Word as end-use is a very strange topic for me to blog about, but I just discovered a tip that would have saved me countless hours of time. So I thought to share it.

At the moment I’m writing a book (yeah, another one): for my personal convenience I write it in Markdown, so that I can easily push it to GitHub, and work on it from different devices and even when travelling via tablet.

I’ve synced my private repository to Gitbook so that I can easily read it online or export it to PDF or Word, but unfortunately I cannot rely on these features to send the chapters to my publisher. In fact book publishers have very strict rules when it comes to styles in Word documents. For example, if I want a bullet list, I cannot just click the bullet list button button in the toolbar, but I’ve to apply a “bulletlist” style. Same goes for all the other standard styles.

For most of the styles it’s not a big deal: I just select the lines I need to re-style and in 15-20 minutes a 20 pages chapter is formatted.

The problem arrives when formatting “inline code”: in markdown, inline code is formatted with back-ticks (`), so each time I need to show something as inline I’ve to remove the the trailing and leading ticks, and then apply the “inlinecode” Word style. This process alone, in a typical chapter, takes away at least a few hours of time. After a few chapters and hours of frustration I asked for help to my girlfriend, whom, working in language translation, uses Word as her main working tool all day: she had a solution for this problem, so I’m sharing it in case other fellow technical writers need it.

First open the Advanced Find dialog, switch to the Replace tab:

  • In Find you put a kind simplified regular expression: (`)(*)(`). This means: find any sting which starts with a back-tick, and ends with a back-tick.
  • In Replace put \2. This means: replace it with the content of the second “match group”. Also specify the style you want applied, in my case “InlineCode”.
  • And remember to check the box Use wildcards, otherwise this won’t work.

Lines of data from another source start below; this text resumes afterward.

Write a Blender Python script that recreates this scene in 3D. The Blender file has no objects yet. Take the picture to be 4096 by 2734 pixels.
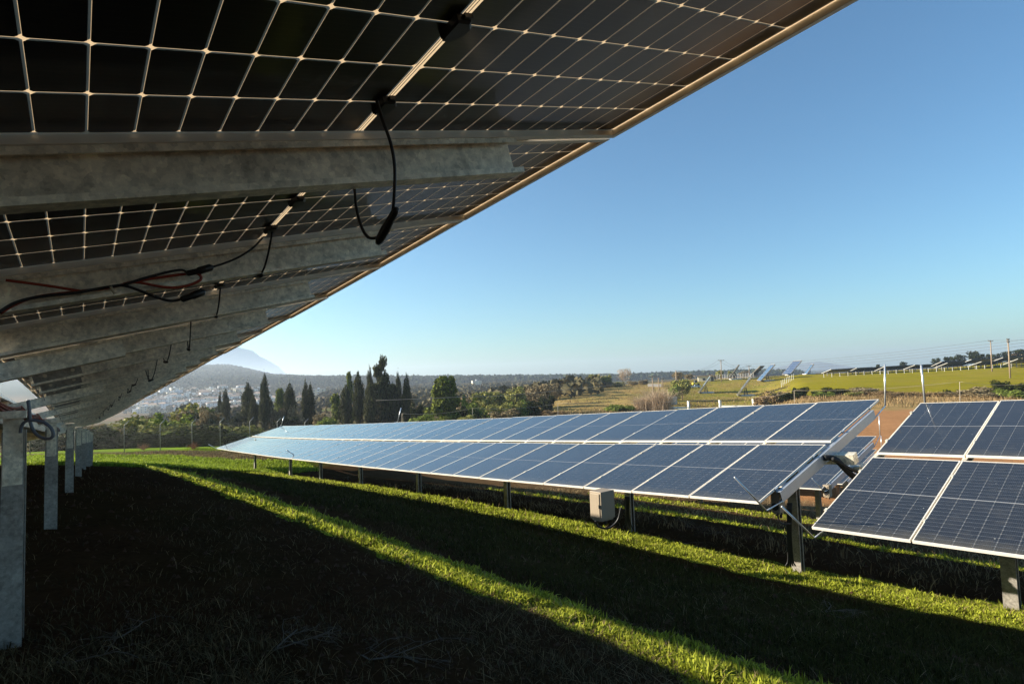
import bpy, math, random
import numpy as np
from mathutils import Vector, Matrix
R0 = np.random.RandomState
rnd = random.Random(7)
sc = bpy.context.scene
COL = sc.collection

# ------------------------------------------------------------------ camera maths
CX, CY, FPX = 2048.0, 1367.0, 2323.8
cF = np.array([0., 0.99816723, 0.06051593])
cR = np.array([0.99937141, 0.00214537, -0.03538631])
cU = np.array([0.03545128, -0.06047789, 0.99753979])
AZ = -0.65
RH = np.array([math.sin(AZ), math.cos(AZ), 0.]); QH = np.array([math.cos(AZ), -math.sin(AZ), 0.])
ZH = np.array([0., 0., 1.])
def ray(px, py): return cF + (px-CX)/FPX*cR - (py-CY)/FPX*cU
def at(px, py, d): return ray(px, py)*d
def hor(px): return 1508-0.0355*(px-CX)
def wqr(q, r, z=0.): return q*QH + r*RH + z*ZH
def ray_plane(px, py, o, n):
    d = ray(px, py); return d*(np.dot(o, n)/np.dot(d, n))

# ------------------------------------------------------------------ helpers
def link(o, parent=None):
    COL.objects.link(o)
    if parent is not None: o.parent = parent
    return o
def tag(o, label=None, cat=None, group=None, kind=None):
    if label: o['label'] = label
    if cat: o['category'] = cat
    if group: o['group'] = group
    if kind: o['kind'] = kind
    return o
def empty(name, loc, label, cat, group=None, rz=0.0):
    o = bpy.data.objects.new(name, None); o.empty_display_size = .2
    o.location = Vector(loc); o.rotation_euler = (0, 0, rz); link(o)
    return tag(o, label, cat, group)

class MB:
    def __init__(s): s.v=[]; s.f=[]; s.m=[]; s.uv=[]
    def quad(s, a, b, c, d, mi=0):
        k=len(s.v); s.v += [tuple(a),tuple(b),tuple(c),tuple(d)]; s.f.append((k,k+1,k+2,k+3)); s.m.append(mi)
    def box(s, x0,x1,y0,y1,z0,z1, mi=0, M=None):
        k=len(s.v)
        P=[(x0,y0,z0),(x1,y0,z0),(x1,y1,z0),(x0,y1,z0),(x0,y0,z1),(x1,y0,z1),(x1,y1,z1),(x0,y1,z1)]
        if M is not None: P=[tuple(M@Vector(p)) for p in P]
        s.v+=P
        for f in ((0,3,2,1),(4,5,6,7),(0,1,5,4),(1,2,6,5),(2,3,7,6),(3,0,4,7)): s.f.append(tuple(k+i for i in f)); s.m.append(mi)
    def sweep(s, prof, frames, mi=0, caps=True):
        # prof: list of 2d pts; frames: list of (origin, ax, ay)
        k=len(s.v); n=len(prof)
        for o,ax,ay in frames:
            for (a,b) in prof: s.v.append(tuple(np.asarray(o)+np.asarray(ax)*a+np.asarray(ay)*b))
        for j in range(len(frames)-1):
            for i in range(n):
                i2=(i+1)%n; s.f.append((k+j*n+i,k+j*n+i2,k+(j+1)*n+i2,k+(j+1)*n+i)); s.m.append(mi)
        if caps:
            s.f.append(tuple(k+i for i in range(n))[::-1]); s.m.append(mi)
            e=k+(len(frames)-1)*n; s.f.append(tuple(e+i for i in range(n))); s.m.append(mi)
    def tube(s, pts, r, n=6, mi=0):
        pts=[np.asarray(p,float) for p in pts]; prof=[(math.cos(2*math.pi*i/n),math.sin(2*math.pi*i/n)) for i in range(n)]
        rr = r if isinstance(r,(list,tuple)) else [r]*len(pts)
        fr=[]; up=None
        for i,p in enumerate(pts):
            t=pts[min(i+1,len(pts)-1)]-pts[max(i-1,0)]; t/= (np.linalg.norm(t)+1e-12)
            if up is None:
                up=np.array([0,0,1.]) if abs(t[2])<.9 else np.array([1.,0,0])
            a=np.cross(t,up); a/=np.linalg.norm(a)+1e-12; b=np.cross(a,t); up=b
            fr.append((p,a*rr[i],b*rr[i]))
        s.sweep(prof,fr,mi)
    def cyl(s, p, q, r, n=10, mi=0, r2=None): s.tube([p,q],[r,r if r2 is None else r2],n,mi)
    def mesh(s, name, mats, smooth=False):
        me=bpy.data.meshes.new(name); me.from_pydata(s.v,[],s.f)
        for m in (mats if isinstance(mats,(list,tuple)) else [mats]): me.materials.append(m)
        if any(s.m): me.polygons.foreach_set('material_index', s.m)
        if smooth: me.polygons.foreach_set('use_smooth',[True]*len(s.f))
        me.update(); return me
    def build(s, name, mats, parent=None, smooth=False):
        return link(bpy.data.objects.new(name, s.mesh(name,mats,smooth)), parent)
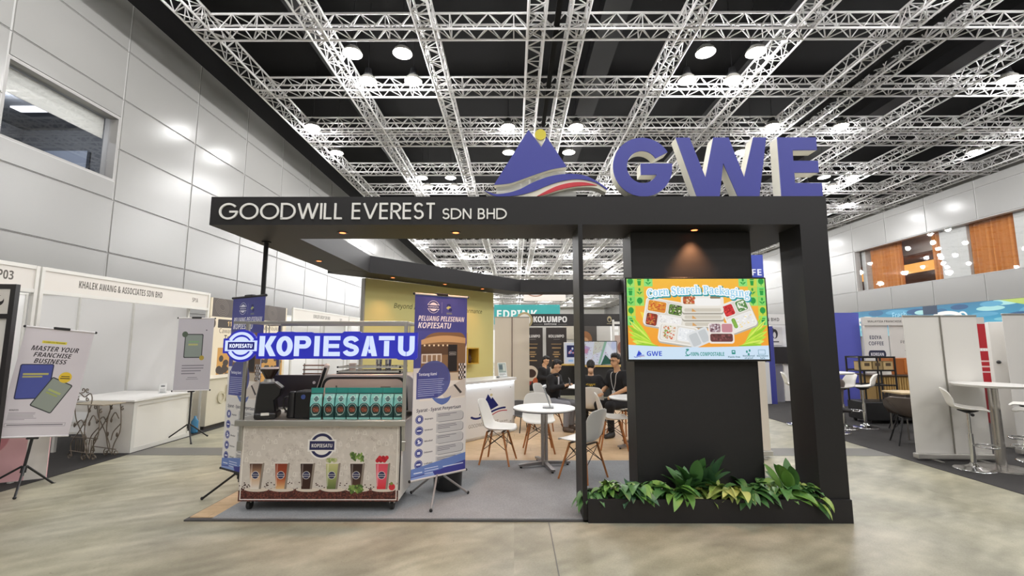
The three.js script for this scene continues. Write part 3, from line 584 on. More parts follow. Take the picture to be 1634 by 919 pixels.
const GREEN = ['#47753d', '#3a6242', '#6d9a46', '#55864a', '#93ae55', '#bcc673'].map(leafM);
const LEAVES = { tall: [[0.38, 0.105, 1.35, 0.5], [0.34, 0.1, 1.2, 0.7], [0.28, 0.09, 0.9, 1.3]], arch: [[0.33, 0.09, 0.85, 1.8], [0.29, 0.085, 1.05, 2.2], [0.25, 0.075, 0.6, 1.4]], small: [[0.15, 0.06, 0.8, 1.2], [0.13, 0.055, 1.1, 1.5], [0.17, 0.06, 0.45, 1.4]], trail: [[0.25, 0.06, 0.6, 2.3], [0.28, 0.065, 0.3, 1.6], [0.2, 0.06, 0.8, 2.0]] };
for (const k in LEAVES) LEAVES[k] = LEAVES[k].map(([l, w, e, d]) => leafGeo(l, w, e, d, 0.8));
const stemGeo = cyl(0.006, 0.004, 0.07, 0, 0.03, 0, 6), berryM = M('#cfd6b6', 0.5);
const PLANTS = [[0.74, 'trail', [0, 3], 12, 'drooping dark plant at the left end of the planter beside the post'], [0.9, 'small', [2, 4], 22, 'fine bright green plant with pale buds near the left end'], [1.05, 'arch', [0, 1], 12, 'dark arching plant left of the television wall foot'], [1.16, 'arch', [2, 3], 12, 'mid green plant with leaves hanging over the planter front'], [1.34, 'small', [0, 3], 18, 'low dark plant with pale buds left of the tall leaves'],
  [1.5, 'arch', [0, 2], 12, 'broad leaved plant just left of the tallest leaves'], [1.62, 'tall', [0, 3], 11, 'tall upright dark leaved plant in the planter middle'], [1.66, 'trail', [4, 5], 13, 'pale yellow green trailing plant under the tallest leaves'], [1.82, 'tall', [1, 0], 9, 'blue green upright plant right of the tallest leaves'], [1.98, 'arch', [5, 4], 14, 'yellow variegated plant spilling over the planter centre'], [2.14, 'arch', [0, 3], 12, 'dark arching plant in front of the wall right edge'], [2.3, 'small', [0, 2], 18, 'low leafy plant at the right corner of the television wall'],
  [2.44, 'arch', [2, 3], 10, 'light green plant with one leaf hanging over the box'], [2.56, 'tall', [3, 2], 7, 'plant with one very tall leaf right of the wall'], [2.68, 'small', [3, 4], 20, 'fine pale plant left of the black column'], [2.8, 'trail', [3, 4], 14, 'trailing plant hanging over the right end before the column']];
PLANTS.forEach(([x, kind, cols, n, label], i) => {
  const end = x > 2.74, t = thing('leafy_plant', label, 'plant', [x > 2.7 ? 2.7 : x, 0.165, end ? -4.36 : -4.36 - 0.06 * rnd()], 0);
  part('stem', stemGeo, GREEN[1], t);
  for (let j = 0; j < n * 1.5; j++) {
    const g = LEAVES[kind][j % 3], front = rnd() < 0.6; let a = front ? rr(-1.3, 1.3) : rr(-Math.PI, Math.PI);
    if (end) a = rr(-0.1, 1.7);
    const f = part('leaf', g, GREEN[cols[rnd() < 0.65 ? 0 : 1]], t, [rr(-0.05, 0.05), rr(0.0, kind === 'small' ? 0.1 : 0.04), rr(-0.04, 0.04)], [0, a, 0]);
    f.rotation.order = 'YXZ'; f.rotation.x = rr(-0.25, 0.25); f.rotation.z = rr(-0.4, 0.4); f.scale.setScalar(rr(0.8, 1.15));
    if (kind === 'tall' && Math.cos(a) < 0.2) f.scale.multiplyScalar(0.9);
  }
  if (i === 1 || i === 4 || i === 14) for (let j = 0; j < 10; j++) part('bud', ball(0.008, rr(-0.08, 0.08), rr(0.03, 0.12), rr(0, 0.09), 6), berryM, t);
});

// ---------- coffee cart ----------
function roundLogo(c, x, y, r, ink = NAVY, paper = '#eceaf2', halo = true) {       // ring with a name bar across
  if (halo) { disc(c, paper, x, y, r * 1.12); rect(c, paper, x - r * 1.2, y - r * 0.5, r * 2.4, r); }
  ring(c, ink, x, y, r * 0.88, r * 0.22); rect(c, paper, x - r * 1.12, y - r * 0.46, r * 2.24, r * 0.92); rect(c, ink, x - r * 1.05, y - r * 0.36, r * 2.1, r * 0.72);
  txt(c, 'KOPIESATU', x, y + r * 0.15, r * 1.8, r * 0.3, paper, 'bold {}px sans-serif', 0, 'center');
}
const CUPS = [['#3a2018', '#c9a07a', '#e6dfd6'], ['#7c3018', '#a2411d', '#e3bd86'], ['#2c1712', '#33190f', '#3a1d12'], ['#c9c48a', '#98a05e', '#5c6a38'], ['#2b1a14', '#3a231a', '#5b3b2c'], ['#d4495a', '#e0566a', '#d02a34']];
const cartPrint = print(1500, 690, (c, w, h) => {
  rect(c, '#cdc4ba', 0, 0, w, h);
  for (let i = 0; i < 420; i++) { const x = rnd() * w, y = rnd() * 560, a = rnd() * 6.3, s = 14 + 16 * rnd(); c.save(); c.translate(x, y); c.rotate(a); c.globalAlpha = 0.5; c.strokeStyle = ['#e6dfd6', '#a1958a', '#ddd4c9'][i % 3]; c.lineWidth = 3; c.beginPath(); c.ellipse(0, 0, s, s * 0.5, 0, 0, 7); c.moveTo(-s, 0); c.lineTo(s, 0); c.stroke(); c.restore(); }
  for (let i = 0; i < 46; i++) { const x = 40 + (i * 211) % 1420, y = 40 + (i * 97) % 470; c.globalAlpha = 0.75; c.strokeStyle = '#efe9df'; c.lineWidth = 4; c.beginPath(); c.moveTo(x - 14, y + 22); c.lineTo(x - 10, y - 6); c.quadraticCurveTo(x, y - 26, x + 10, y - 6); c.lineTo(x + 14, y + 22); c.closePath(); c.stroke(); } c.globalAlpha = 1;
  rect(c, '#4a2018', 0, 592, w, 98);
  for (let i = 0; i < 1500; i++) { const x = rnd() * w, y = 580 + 110 * rnd(); c.save(); c.translate(x, y); c.rotate(rnd() * 6.3); disc(c, ['#6b3326', '#3a1812', '#80453a', '#54251b'][i % 4], 0, 0, 9, 6); rect(c, '#2a100c', -7, -1, 14, 2); c.restore(); }
  for (let i = 0; i < 90; i++) disc(c, '#3b2016', rnd() * w, 520 + 66 * rnd(), 7, 5);
  CUPS.forEach((col, i) => {
    const x = 150 + i * 240 - (i > 3 ? 10 : 0), y0 = 335, y1 = 580; disc(c, '#d9cdbd', x + 20, 585, 110, 20);
    area(c, '#8b7f72', [[x - 46, y0 + 10], [x + 80, y0 + 10], [x + 60, y1], [x - 30, y1]]);
    const g = c.createLinearGradient(0, y0, 0, y1); g.addColorStop(0, col[0]); g.addColorStop(0.55, col[1]); g.addColorStop(1, col[2]); c.fillStyle = g; c.beginPath(); c.moveTo(x - 58, y0 + 14); c.lineTo(x + 58, y0 + 14); c.lineTo(x + 40, y1); c.lineTo(x - 40, y1); c.fill();
    rrect(c, '#d8d0c6', x - 66, y0, 132, 16, 8); rect(c, 'rgba(255,255,255,0.35)', x - 44, y0 + 20, 12, 200); disc(c, '#e9e4dc', x, 455, 36); disc(c, '#23244f', x, 455, 32); rect(c, '#e9e4dc', x - 36, 445, 72, 22); rect(c, '#23244f', x - 33, 449, 66, 14);
    if (i === 3) for (let j = 0; j < 14; j++) disc(c, ['#b9b98a', '#8fa05c'][j % 2], x - 45 + rnd() * 90, y0 - 4 - 20 * rnd(), 14);
    if (i === 4) for (const yy of [290, 580]) for (let j = 0; j < 26; j++) { c.save(); c.translate(x - 60 + rnd() * 120, yy - 30 + rnd() * 60); c.rotate(rnd() * 6); disc(c, ['#5f7a34', '#7f9a4a', '#46602a'][j % 3], 0, 0, 22, 10); c.restore(); }
    if (i === 5) for (let j = 0; j < 9; j++) disc(c, ['#c21f2c', '#a81525'][j % 2], x - 44 + j * 11, y0 - 12 - 14 * (j % 3), 18);
  });
  disc(c, '#cf2f3a', 1440, 560, 30); disc(c, '#7d8a3a', 1436, 530, 14);
  roundLogo(c, 765, 185, 112, '#23244f', '#e9e5df');
  c.strokeStyle = '#ece6dc'; c.lineWidth = 9; c.strokeRect(18, 10, w - 36, h - 26);
});
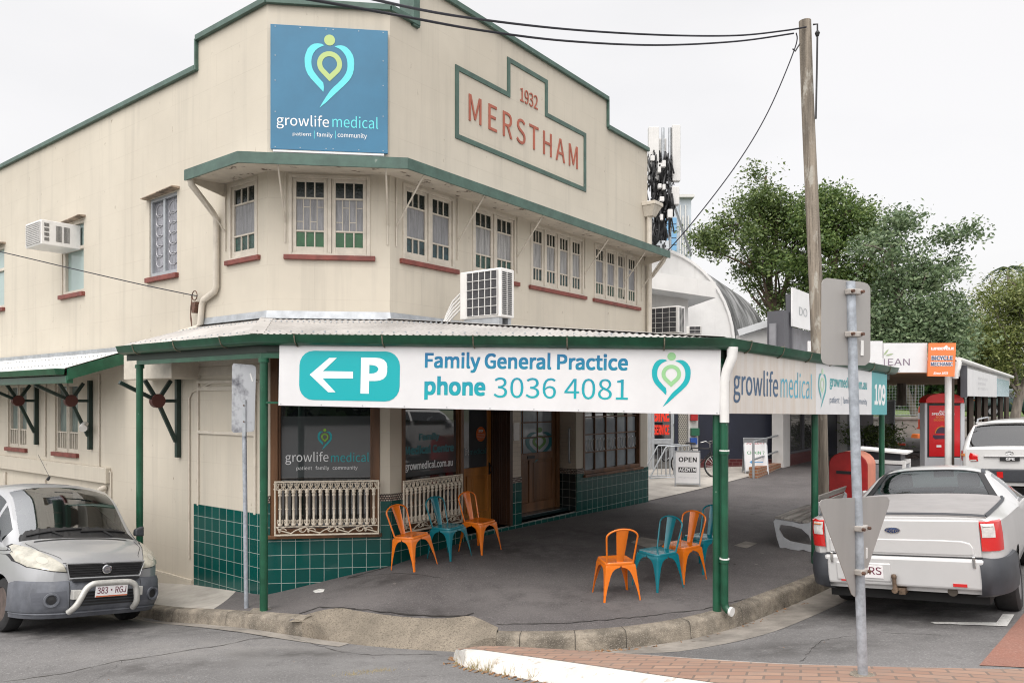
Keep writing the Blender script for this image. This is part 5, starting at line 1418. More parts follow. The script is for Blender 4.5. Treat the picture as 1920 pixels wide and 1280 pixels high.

Let’s see in action on some lines from my upcoming book with the markdown file:

markdown

Once pasted into Word (and applied the basic styling) it becomes (notice all that text with back-ticks):

word

I then apply the magic find&replace:

find

And voila! In a few seconds 20 pages of Word documents are correctly updated by removing the ticks around inline code and applying the correct style.

Post

it’s not my typical content, but I hope you’ve learnt some thing that you didn’t know.

To see all you can do with wildcards: How to Use Wildcards When Searching in Word 2013

Next step in automating this process would be writing some code that automatically formats it properly in one go.